Mi ciudad conserva, como todo lugar, gente amable, honrada y trabajadora, hombres y mujeres alejados de la cultura mafiosa en la que pretenden empaquetarnos en el interior del país, desconocer esto sería un insulto a mi familia, a mis amigos y a las nuevas generaciones que allá se siguen formando.
Tenemos urgencia por educar a nuestra región en participación ciudadana, la pérdida del respeto y la confianza por el estado que miles de desplazados con los que cuenta la ciudad después de años de violencia en el país no nos puede dejar más que un compromiso y un profundo interés en reconstruir el tejido social. El temor de los locales por la crisis económica de los últimos años y la inseguridad, combinados con la falta de oportunidades laborales han desatado un miedo colectivo, miedo ajeno a quienes no estamos allá actualmente, pero que debemos educar para combatirlo jamás promoverlo o peor aún, ignorar que la xenofobia es un fenómeno que surge de la ignorancia, de la falta de preparación para la emergencia que enfrenta el país y aprende finalmente por ensayo y error.
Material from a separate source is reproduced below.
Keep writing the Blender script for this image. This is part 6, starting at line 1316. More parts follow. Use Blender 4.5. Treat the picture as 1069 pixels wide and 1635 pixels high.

Gran parte de mi generación tiene planes por y para la ciudad, así muchos no vivamos en ella, no porque queramos, sino porque como sucede con la gran mayoría de colombianos que no somos de Bogotá entendemos que existe un país centralizado que ofrece mejores oportunidades en la capital y debemos salir, nos toca.
El día del vuelo con regreso a Bogotá llega y lo único que se me ocurre es quedarme mucho más, recorrer más lugares, visitar más amigos y revisar el calendario para programar el próximo viaje. Decirle adiós a este suelo cuesta para quienes siempre tenemos razones para volver y somos conscientes de ello.
Fotografía cortesía de Diego F. García – Flickr (CC BY 2.0).
Buena crónica… La viví como cucuteño… Olé mano está muy buena.pedazo de toche!
Que buen artículo, me hizo aguar los ojos. Soy cucuteña y hace casi treinta años por trabajo vine a Arauca y que quede. Pero nunca olvido el Colsag, el rio Pamplonita, ni el colegio Mercedes Abrego, ni la UFPS donde estudie. Hace un año fui a encontrarme con mis compañeras y fue maravilloso volver. Cúcuta siempre estará en mi corazón
Gracias
Meli: no me gustó tu artículo, me encantó. Como diría Amparito, me erizaste, que lindo ver y entender que es de personas sensatas agradecer a la ciudad que nos vió nacer, nos vió crecer y nos hizo ser lo que somos ahora. Amo a Cúcuta y obvio, hoy en día, también amo a Bogotá porque es la capital que me abrió las puertas y las oportunidades laborales, pero tal como dices en tu artículo, cada vez que viajo a Cúcuta, siento gran emoción y regreso a Bogotá con nostalgia, pero con baterías recargadas para darlo todo. Gracias por recordarme las cosas lindas que tiene nuestra ciudad.